The Yuma team brought experts from Education Elements, a highly-regarded industry leader, to Yuma to help develop and articulate their vision for personalized learning, use design-thinking practices to develop new instructional models that would best address students’ present state of learning readiness and achievement, and select digital content and tools. This process also included professional development sessions to support leader and teacher success with the new personalized learning models, and will continue over the course of the next few years to support and refine this implementation.
So Goes Yuma, So Goes the Nation?
New models like Yuma’s, leveraging technology, adaptive learning software and timely, easily-actionable information on students’ performance, support classroom teachers and allow them to personalize student learning in powerful ways.

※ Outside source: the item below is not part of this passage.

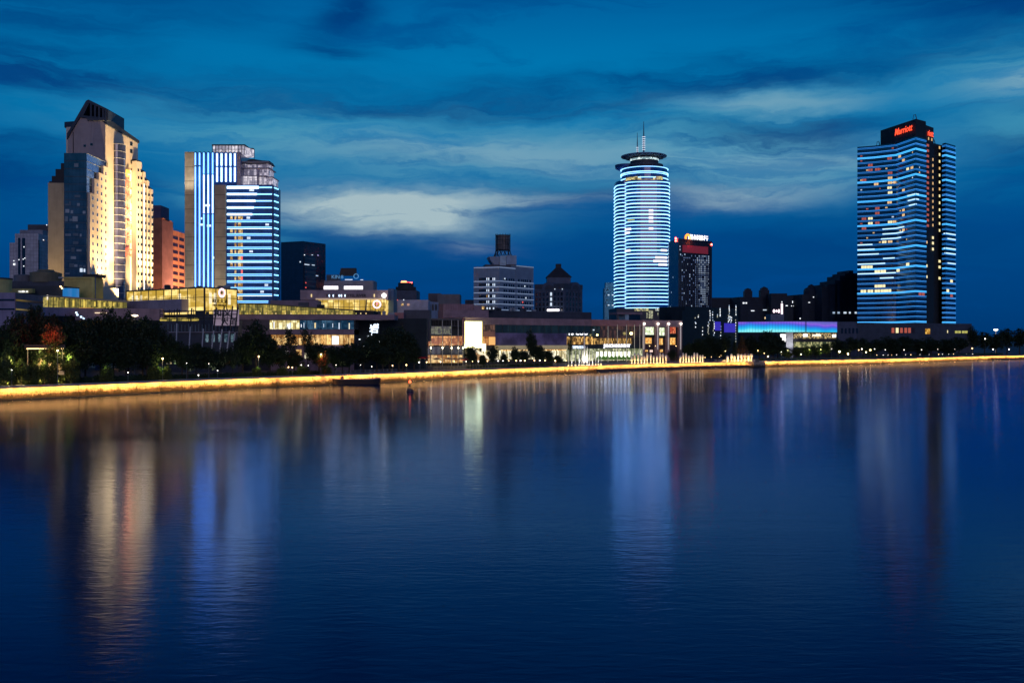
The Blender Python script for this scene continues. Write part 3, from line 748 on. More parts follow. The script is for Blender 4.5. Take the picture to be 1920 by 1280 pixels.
for px0, px1, y in ((1655, 1696, 422), (1655, 1694, 431), (1652, 1690, 441), (1608, 1636, 452), (1608, 1640, 463), (1608, 1648, 473), (1608, 1660, 487), (1608, 1680, 507), (1656, 1678, 478), (1650, 1676, 517), (1702, 1722, 368), (1703, 1722, 377), (1705, 1718, 386), (1770, 1791, 431), (1776, 1791, 441), (1770, 1791, 462), (1772, 1791, 473), (1776, 1791, 484)):
    k = round((y-260)/9.53); z = Z(260, 811)-k*(Z(260, 811)-Z(603, 811))/(nfl-1)+.5
    for (a, da), (b, db) in list(zip(pts, pts[1:]))+list(zip(wing, wing[1:])):
        x0, x1 = max(a, px0), min(b, px1)
        if x1 > x0: f = PF(a, da, b, db); led('light_band', f, f.U(x0), f.U(x1), z, cw, mh, .9, .3, .5)  # glowing strips painted on for white reflections in the hotel glass
# roof cranes
for x, y, D_ in ((1717, 223, 815), (1648, 273, 860), (1752, 270, 850)):
    q = P(x, D_); z = Z(y, D_); mb = MB(); mb.tube([(q.x-1.5, q.y+2, z), (q.x-.8, q.y+2, z+3.5), (q.x+.6, q.y+2, z+4), (q.x+1.8, q.y+2, z-.5)], .35, 6); mb.build('roof_crane', grey_metal, mh)
pod = thing('hotel_podium', 'long low dark podium with red and amber windows under the cyan banded hotel', 'building', (*P(1680, 800), ZG))
fp = PF(1571, 770, 1835, 812)
mb, _ = solid(fp, 1571, 1822, 605.5, 30, ref=1640); mb.build('wall', mat('podium cladding', (.05, .06, .085), .6, grid=(6, 1.2, .15, .5)), pod)
for k, (x, m_) in enumerate(((1674, wr), (1682, wyl), (1690, wr), (1698, wr), (1705, wr), (1712.5, mat('dim window', (.05, .03, .03), .3)))):
    mb = MB(); fp.pbox(mb, x-2.3, x+2.3, 614.5, 624, .02, .3); mb.build('window', m_, pod)
mb = MB(); fp.pbox(mb, 1735, 1743.5, 616, 626, .02, .3); mb.build('window', lit('amber grid window', (.3, .12, .0), (1, .6, .12), 1.1, .9, 1.6, 1), pod)
for x in (1793, 1799, 1806, 1811.5):
    mb = MB(); fp.pbox(mb, x-2.4, x+2.2, 620, 624.5, .02, .3); mb.build('window', glow('olive lit window', (.8, .75, .12), .5), pod)
mb = MB(); fp.pbox(mb, 1776, 1777, 619, 624, .02, .3); mb.build('window', wyl, pod)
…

Exceptional teachers have always found ways to personalize instruction, but with these supports their human capital is multiplied in ways that allow them to amplify the attention they give to individual students.
What such an approach can offer public schools more broadly has been the subject of much attention in recent years.

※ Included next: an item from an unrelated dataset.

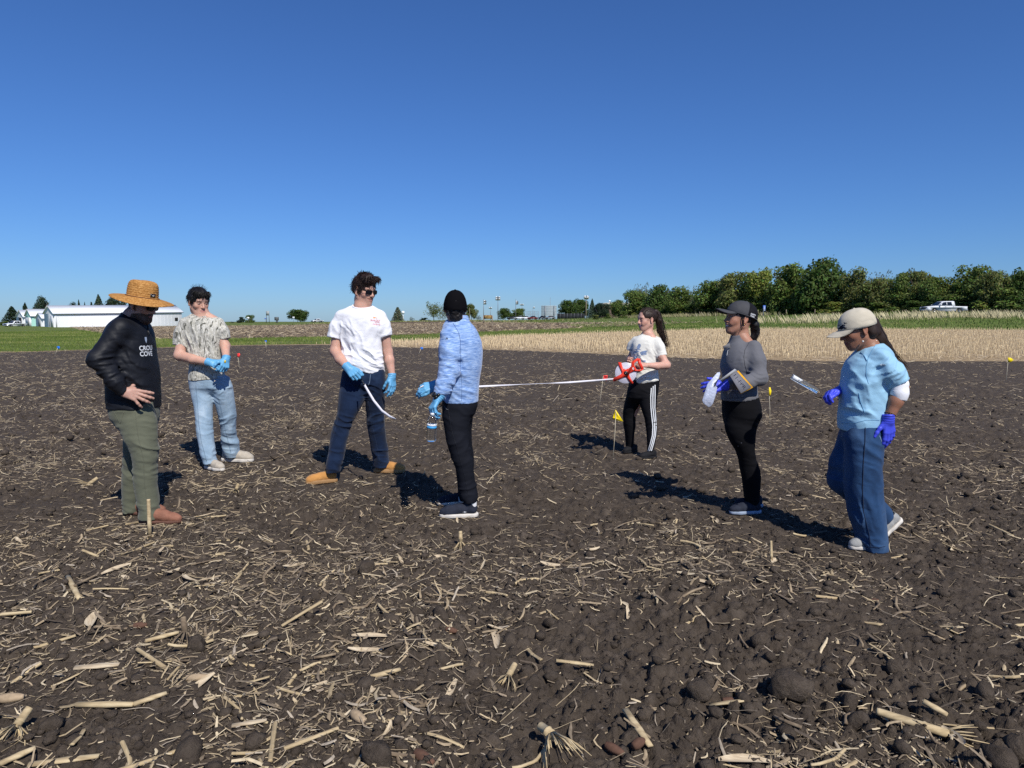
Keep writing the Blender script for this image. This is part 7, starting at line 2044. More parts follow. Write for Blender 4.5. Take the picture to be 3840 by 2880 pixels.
def b(F):
    scalp(F, H5, .004)
    F.cut(H5(-.02, 0, -.040), H5.dir(-.2, 0, -1))
    F.cone(H5(.115, 0, -.05), H5(.115, 0, .045), .070, .058, .012, sub=True)
    F.cone(H5(.06, .12, -.045), H5(.06, -.12, -.045), .060, .060, .012, sub=True)
    for s in (-1, 1): F.ell(H5(-.012, s*.085, -.012), (.024,.03,.032), .008, sub=True)
    F.chain([H5(-.085,0,.075), H5(-.120,0,.078), H5(-.138,.0,.05)], [.022,.020,.026], .012)
    F.chain([H5(-.138,0,.05), H5(-.15,0,-.02), at(2476,1240,7.83), at(2488,1270,7.85), at(2492,1296,7.86)], [.026,.034,.033,.022,.008], .012)
    F.band(lambda P: .0022*np.sin(H5.loc(P)[:,1]*260 + 9*noise3(P*14, 2)))
n5 = 90; rs = np.random.RandomState(4)
base = np.array([tuple(H5.loc([tuple(p)])[0]) for p in (H5(-.138,0,.055), H5(-.152,0,-.02), at(2480,1240,7.83), at(2491,1272,7.85), at(2497,1302,7.86))])
off = rs.randn(n5, 3)*np.array((.014,.014,.01))
Ls = np.stack([base[None, k]+off*(.9, 1.5, 1.7, 1.5, 1.5)[k] for k in range(5)], 1) + rs.randn(n5, 5, 3)*.003
Ls = Ls.reshape(-1, 3) @ np.array(H5.R).T*H5.k + np.array(H5.c)
st = tubes_np(Ls.reshape(n5, 5, 3), .0022, .0008)
p, u = cap_pts(220, 15, .0); d = np.array((-.12,0,.075)) - p; d -= u*(d*u).sum(1, keepdims=True)*.95
st2 = strands(H5, p*1.0+u*.003, d, .06, .0012, .12, 0, seed=7)
hair_piece(P5, H5, M_hairb, b, extra=[st, st2], rad=.24)
# ------------------------------------------------------------------ person 6: grey zip pullover, black leggings, trucker cap
F6 = Crop(2560, 1100, 1.885, 5.42)
P6 = person((F6(450,1540).x, 5.42, 0), 'person in a grey pullover, black leggings and dark cap, smiling in profile')
H6 = Head(at(2775,1195,5.42), 187, -8, 0, 1.05)
nk = F6(408, 300)
Wl, Wr = F6(300,652,-.275), F6(320,640,-.05)
al = sculpt_limb([F6(505,420,-.12), F6(545,595,-.19), Wl], [.04,.042,.027])
ar = sculpt_limb([F6(480,420,.14), F6(480,600,.2), Wr], [.04,.042,.027])
Fh = Field(np.array(H6.c)-(.16,.16,.33), np.array(H6.c)+(.16,.16,.15), .0034)
sculpt_head(Fh, H6, nk, .050, fem=True, smile=True)
core = body_core(nk, F6(410,880,.07), F6(430,880,-.07), [F6(440,1170,.08), F6(455,1170,-.07)], [F6(480,1480,.1), F6(500,1480,-.06)], [F6(505,410,-.1), F6(480,410,.12)], r=.075)
pf = paint_head(H6, (.38,.195,.13), (.34,.11,.10), (.015,.011,.01), teeth=True)
Piece('body', [Fh.mesh(), core, al, ar], M_skin, P6, pf)
gl = hand_mesh(Wl, F6(205,662,-.30)-Wl, Vector((.1,-1,.35)), k=.98, left=True, curl=((.3,.35,.2),(.35,.4,.25),(.4,.45,.3),(.45,.5,.3)), spread=(.14,.03,-.08,-.2), thumb=(.55,.1,.1), pad=.0012, cuff=(.012,.036))
gr = hand_mesh(Wr, F6(235,650,-.1)-Wr, Vector((.2,.5,.8)), k=.98, curl=(.5,.5,.5,.5), thumb=(.4,.3,.2), pad=.0012, cuff=(.012,.036))
Piece('glove', [gl], M_glove2, P6); Piece('glove', [gr], M_glove2, P6)
def b(F):
    F.loft(F6.rows((283,345,468,0,.062),(310,338,466,0,.064),(335,332,475,0,.078),(352,325,505,0,.105),(375,312,532,0,.128),(405,298,552,0,.15),(440,286,560,0,.162),(480,277,556,0,.165),(520,272,545,0,.162),(570,284,532,0,.15),(620,290,524,0,.145),(680,276,520,0,.152),(720,275,525,0,.158),(760,277,529,0,.162)), .02, n=2.2)
    F.chain([F6(502,388,-.10), F6(522,480,-.14), F6(543,598,-.19), F6(440,635,-.25), F6(308,650,-.275)], [.060,.064,.056,.046,.036], .03, .03, flat=True)
    F.chain([F6(480,390,.11), F6(480,600,.19), F6(325,640,-.04)], [.066,.056,.038], .03, .03, flat=True)
    F.cut(F6(462,284), Vector((-.12, 0, 1)))
    F.cut(F6(280,757), Vector((.10, 0, -1)))
cw = folds([(F6(500,600,-.2), (.12,.12,.09), (.35,0,1), .028, .008), (F6(400,650,-.26), (.14,.1,.08), (1,0,.2), .035, .005), (F6(400,440,-.15), (.13,.14,.14), (.8,0,-.5), .05, .006), (F6(400,720,-.15), (.2,.16,.08), (.15,0,1), .035, .006), (F6(480,470,-.17), .10, (.8,0,.6), .05, .004)])
w0 = wrinkle(.003, 6, 52)
S6 = garment('pullover', P6, M_grey, (F6(230,900).x, 5.05, F6(300,790).z), (F6(620,900).x, 5.72, F6(300,260).z), b, post=lambda P: .5*cw(P) + w0(P))
fl = MB(); a_, b_, c_, d_ = F6(330,352,-.06), F6(336,385,-.06), F6(290,392,-.075), F6(284,376,-.075)
fl.add([tuple(p) for p in (a_, b_, c_, d_)], [(0,1,2,3)]); o = fl.build('collar_flap', M_grey, P6); o.parent = S6.o
so = o.modifiers.new('thickness', 'SOLIDIFY'); so.thickness = .005
seam(S6, P6, [F6(470,345,-.3), F6(440,400,-.3), F6(432,450,-.3), F6(440,510,-.3), F6(455,560,-.3)], VIEW, M_black, .0013)
seam(S6, P6, [F6(330,365,-.3), F6(318,410,-.3), F6(312,440,-.3)], VIEW, M_print_w, .0016, name='zip')
seam(S6, P6, [F6(290,742,-.3), F6(400,740,-.3), F6(524,722,-.3)], VIEW, M_black, .0010)
seam(S6, P6, [F6(355,690,-.3), F6(380,715,-.3), F6(395,745,-.3)], VIEW, M_black, .0012)
def b(F):
    F.loft(F6.rows((735,286,530,0,.155),(800,285,545,0,.168),(860,287,548,0,.168),(920,297,528,0,.145),(985,330,495,0,.06)), .03, n=2.2)
    legloft(F, F6.rows((930,296,520,-.06,.10),(980,306,515,-.07,.098),(1050,335,510,-.075,.092),(1110,375,505,-.075,.082),(1170,397,515,-.07,.068),(1240,407,545,-.07,.064),(1300,420,553,-.065,.06),(1380,432,548,-.06,.056),(1440,445,545,-.06,.05),(1496,466,540,-.06,.042)), .02)
    legloft(F, F6.rows((930,300,510,.07,.10),(980,312,500,.08,.098),(1050,342,495,.085,.09),(1110,375,492,.09,.08),(1170,394,500,.09,.068),(1240,404,520,.1,.064),(1300,418,528,.1,.06),(1400,430,515,.1,.054),(1490,440,500,.1,.042)), .02)
pw = folds([(F6(450,1170,-.08), (.12,.12,.08), (.2,0,1), .035, .003), (F6(500,900,-.1), (.12,.14,.12), (.3,0,1), .05, .003)])
T6 = garment('leggings', P6, M_blackpant, (F6(250,900).x, 5.15, F6(300,1510).z), (F6(590,900).x, 5.7, F6(300,720).z), b, h=.0065, post=lambda P: pw(P))
decal('leg_print', [(0,0),(1,0),(1,.16),(0,.16)], [(0,1,2,3)], F6(388,1060,-.1), (.55,0,.83), (-.83,0,.55), .006, M_grey, P6, T6, VIEW, aspect=1.0)
Piece('ankle', [sculpt_limb([F6(508,1470,-.06), F6(512,1540,-.055)], [.036,.034])], mat('brown_skin', (.36,.19,.125), .55, .3), P6)
shoe(P6, (foot_x(F6, 556, 5.36), 5.36, .004), (foot_x(F6, 322, 5.34), 5.34, .004), hi=.085, M_up=M_navyshoe, M_sole=M_bluesole, M_lace=M_lacek)
shoe(P6, (foot_x(F6, 560, 5.55)+.01, 5.55, .004), (foot_x(F6, 330, 5.53)+.03, 5.53, .004), hi=.085, M_up=M_navyshoe, M_sole=M_bluesole, M_lace=M_lacek)
M_capgrey = cloth('charcoal_cap_cloth', (.055,.056,.062), .7, .1, sheen=0, spec=.25)
M_mesh = cloth('black_cap_mesh', (.010,.010,.013), .8, .3, bump=.6, bscale=300, sheen=0)
cp6, Q6 = ball_cap(P6, H6, M_capgrey, M_capgrey, tilt=-10, crown=(.112,.090,.096), z0=.034, panels=-.05, M_pan=M_mesh, bl=.088, droop=.030)
for i, t in enumerate(('SAFETY', 'WEEK')):
    v, f = text_mesh(t, .03)
    v = np.array(v)[:, :2]; v = (v - (v.min(0)+v.max(0))/2) * (.0105/(v[:,1].max()-v[:,1].min()))
    ang0 = math.radians(112)
    out = []
    for x, y in v:
        a = ang0 + (x*1.0 + (0 if i == 0 else -.002))/.1
        out.append(tuple(Q6 @ Vector((-.008 + .1125*math.cos(a), .0915*math.sin(a), .046 - i*.0145 + y)) - P6.location))
    mb = MB(); mb.add(out, [tuple(reversed(q)) for q in f])
    o = obj_from('cap_lettering', mb.mesh('cap_lettering'), M_print_w, cp6)
def b(F):
    scalp(F, H6, .004)
    F.cut(H6(-.02, 0, -.055), H6.dir(-.2, 0, -1))
    F.cut(H6(0, 0, .06), H6.dir(0, 0, 1))
    F.cone(H6(.115, 0, -.05), H6(.115, 0, .045), .070, .060, .012, sub=True)
    F.cone(H6(.06, .12, -.045), H6(.06, -.12, -.045), .060, .060, .012, sub=True)
    for s in (-1, 1): F.ell(H6(-.012, s*.085, -.008), (.022,.03,.034), .008, sub=True)
    F.chain([H6(-.095,0,-.005), H6(-.118,0,-.03), at(2832,1238,5.46), at(2833,1252,5.46), at(2824,1268,5.46), at(2836,1290,5.45)], [.026,.030,.030,.026,.022,.007], .012)
    F.band(lambda P: .003*np.sin(H6.loc(P)[:,1]*220 + 11*noise3(P*16, 2)))
ln = [[H6(.035,s*.071,.03), H6(.028,s*.079,-.01), H6(.022,s*.076,-.05), H6(.012+.005*j,s*.066,-.085-.006*j)] for s in (-1, 1) for j in range(4)]
ln = np.array([[tuple(p + Vector((.002*j,0,0))) for p in L] for j, L in enumerate(ln)])
st = tubes_np(ln, .0016, .0008)
n6 = 40; rs = np.random.RandomState(14)
bs = np.array([tuple(p) for p in (H6(-.11,0,-.02), at(2838,1236,5.45), at(2836,1256,5.45), at(2826,1272,5.45), at(2838,1300,5.44))])
st2 = tubes_np(bs[None] + rs.randn(n6, 1, 3)*.011 + rs.randn(n6, 5, 3)*.004, .0022, .0008)
hair_piece(P6, H6, M_hair, b, extra=[st, st2], rad=.22)
rope('earring', P6, [H6(-.004,.083,-.038), H6(.0,.086,-.046), H6(-.004,.083,-.052)], .0022, mat('gold', (.7,.42,.15), .3, .5, metal=1))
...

Across America, the average public school now spends $12,000 annually per student, bringing the total taxpayer investment to 5.4 percent of the nation’s GDP. But national measures of student outcomes, such as the National Assessment of Educational Progress, show that many students are not mastering key skills during the K-12 years. It is not clear that at its current levels of productivity, present spending levels will be sustainable.

Superintendent Darwin Stiffler works with his team to fine-tune their personalized learning model.
The 2013 NAEP reading exam, for example, found that just over one in three eighth grade students scored “proficient” or higher in reading. That means that nearly two-thirds of these teenagers have not mastered foundational reading skills even after taxpayers have spent nearly $100,000, on average, on their elementary and middle school educations.
Other school systems are making exciting improvements to their schools by implementing more personalized learning using these kinds of technologies. For example, public schools in the District of Columbia are implementing schoolwide blended learning programs. In South Carolina, the Horry County School District, which includes Myrtle Beach, is also implementing similar reforms to use Personalized Digital Learning in school classrooms.
These changes, and particularly the significant reforms that are underway in Yuma, Arizona, are an example of what can happen when families have the power to choose their children’s schools and schools are required to innovate to attract students.
As Nobel Laureate economist Milton Friedman envisioned, allowing families to choose their children’s schools will encourage innovation throughout the public school system. By encouraging competition, and allowing schools to innovate to attract students, all schools will be encouraged to improve to provide all students with better educational opportunities. Effective schools of choice in this way offer benefits to all students, not just those exercising choice.
In Yuma, a promising model for teaching students was pioneered at a charter school has ultimately led to the traditional public school system undertaking a bold redesign to improve its instruction. This summer, Carpe Diem is adding a new elementary school campus that for the first time offers its personalized learning model to lower primary grades.
“Our new campus provides not only the technology but the classroom structure to individualize learning for students,” says Ogston. “It’s an exciting time for Yuma’s kids as our schools partner together to provide the best personalized learning opportunities possible.”
Millions of students nationwide stand to benefit if other schools and school districts follow Yuma’s example.